“Hai mutato il mio lamento in danza, Signore, mio Dio, ti renderò grazie per sempre.”
I tempi richiesti dalla Redazione della “Voce’ mi obbligano a scrivere nei giorni che precedono i funerali di Papa Francesco: racconti, analisi e previsioni attirano e stancano nello stesso tempo. Un continuo rumore di fondo toglie spessore alle troppe parole a volte pronunciate più per affermare la propria presenza che per arricchire il confronto.
Fatico a trovare il giusto raccoglimento per abbandonarmi ad una preghiera autentica.

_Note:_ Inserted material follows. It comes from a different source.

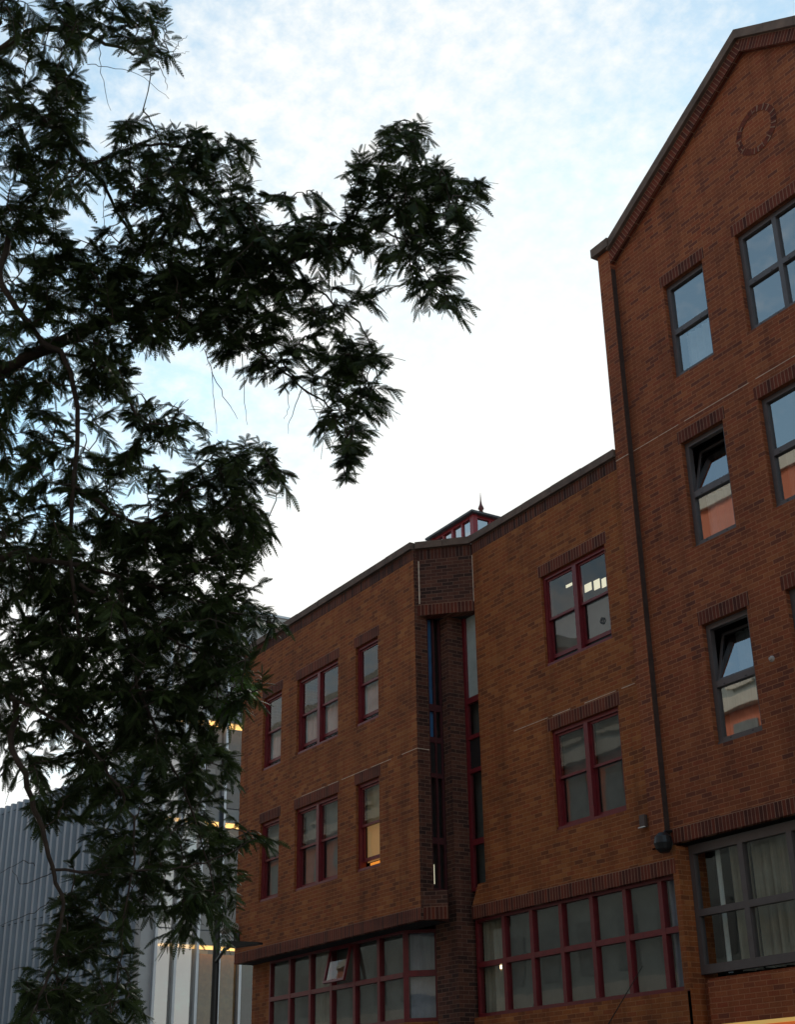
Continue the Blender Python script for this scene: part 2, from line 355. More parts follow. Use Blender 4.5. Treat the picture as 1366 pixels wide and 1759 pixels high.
def metal_window(X0, X1, z0, z1, yw, parent, lights=1, tilt=(), back=None, coat='glass'):
    """grey aluminium window, each light split in two; top panes listed in tilt lean inwards"""
    y = yw+.085; f = .085
    mb = MB(); rect_frame(mb, X0+.004, X1-.004, z0+.004, z1-.004, y, y+.09, f, .105)
    mb.box(X0+.01, X1-.01, y-.03, y, z0+.004, z0+.05)
    zm = z0+(z1-z0)*.49; ms = [X0+f]
    for i in range(1, lights):
        c = X0+(X1-X0)*i/lights; mb.box(c-.045, c+.045, y, y+.09, z0+.105, z1-f); ms += [c-.045, c+.045]
    ms.append(X1-f)
    win_l = []
    for i in range(lights):
        a, b = ms[2*i], ms[2*i+1]; mb.box(a, b, y, y+.09, zm-.05, zm+.05); win_l.append((a, b))
    win = mb.build('window', 'grey', parent)
    vb = MB()
    for a, b in win_l:
        for q in (.22, .78):
            vb.box(a+(b-a)*q-.018, a+(b-a)*q+.018, y-.004, y, zm-.034, zm-.020); vb.box(a+(b-a)*q-.018, a+(b-a)*q+.018, y-.004, y, z0+.07, z0+.084)
    vb.build('drain_slot', 'black', win)
    for i, (a, b) in enumerate(win_l):
        pane(a, b, z0+.105, zm-.05, y+.05, win, coat)
        if i in tilt:
            tl = math.radians(15); h = z1-f-(zm+.05); zz = zm+.05
            s = MB(); ca, sa = math.cos(tl), math.sin(tl)
            def bar(xa, xb, h0, h1):
                P = lambda x, hh, d: (x, y+.03+hh*sa+d*ca, zz+hh*ca-d*sa)
                for q in ([P(xa,h0,0),P(xb,h0,0),P(xb,h1,0),P(xa,h1,0)], [P(xa,h0,.05),P(xa,h1,.05),P(xb,h1,.05),P(xb,h0,.05)], [P(xa,h0,0),P(xa,h1,0),P(xa,h1,.05),P(xa,h0,.05)], [P(xb,h0,0),P(xb,h0,.05),P(xb,h1,.05),P(xb,h1,0)], [P(xa,h1,0),P(xb,h1,0),P(xb,h1,.05),P(xa,h1,.05)], [P(xa,h0,.05),P(xb,h0,.05),P(xb,h0,0),P(xa,h0,0)]): s.face(q)
            bar(a+.004, a+.05, 0, h); bar(b-.05, b-.004, 0, h); bar(a+.05, b-.05, 0, .045); bar(a+.05, b-.05, h-.045, h)
            s.build('sash', 'grey', win)
            pane(a+.05, b-.05, zz+.045, zz+h-.045, y+.05, win, coat, tl)
        else: pane(a, b, zm+.05, z1-f, y+.05, win, coat)
        for j, (c0, c1) in enumerate(((z0+.06, zm+.02), (zm-.02, z1-.05))):
            k = None if back is None else back[(2*i+j) % len(back)]
            if k and not (j == 1 and i in tilt): drape(a, b, c0, c1, y+.26, win, k, amp=.03, per=.16)
            elif k: drape(a, b, c0, c1, y+.55, win, k, amp=.03, per=.16)
    return win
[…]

Per fortuna il salmo 29, che verrà proclamato nella prima domenica di maggio, mi restituisce la Parola che provoca e guarisce: Parola che suscita preghiere di lode per il dono di Papa Francesco, nella certezza che lo Spirito continuerà ad accompagnare la Chiesa con fantasia e tenerezza.
Il lamento diventa danza, il suono straziante del dolore si trasforma in musica, il corpo ritrova energia e si muove in armonia con tutto il creato: Papa Francesco è nel grande ballo di gruppo dove riconosco volti noti di persone care e tanti visi allegri di chi ha pagato con la vita la cultura dello scarto, della violenza, del disprezzo della dignità umana.
Mi siedo al piano e mi scopro a cantare “Swing Low, Sweet Chariot” mescolando il testo con la versione in italiano che ho imparato da Don Franco Patruno.
Don Franco fu sepolto con l’abito rosso da Monsignore (come effettivamente era) e, finita la cerimonia, con alcuni abbiamo cantato un altro spiritual in italiano “Io ho la mia veste”: domani la canterò anche per Papa Francesco.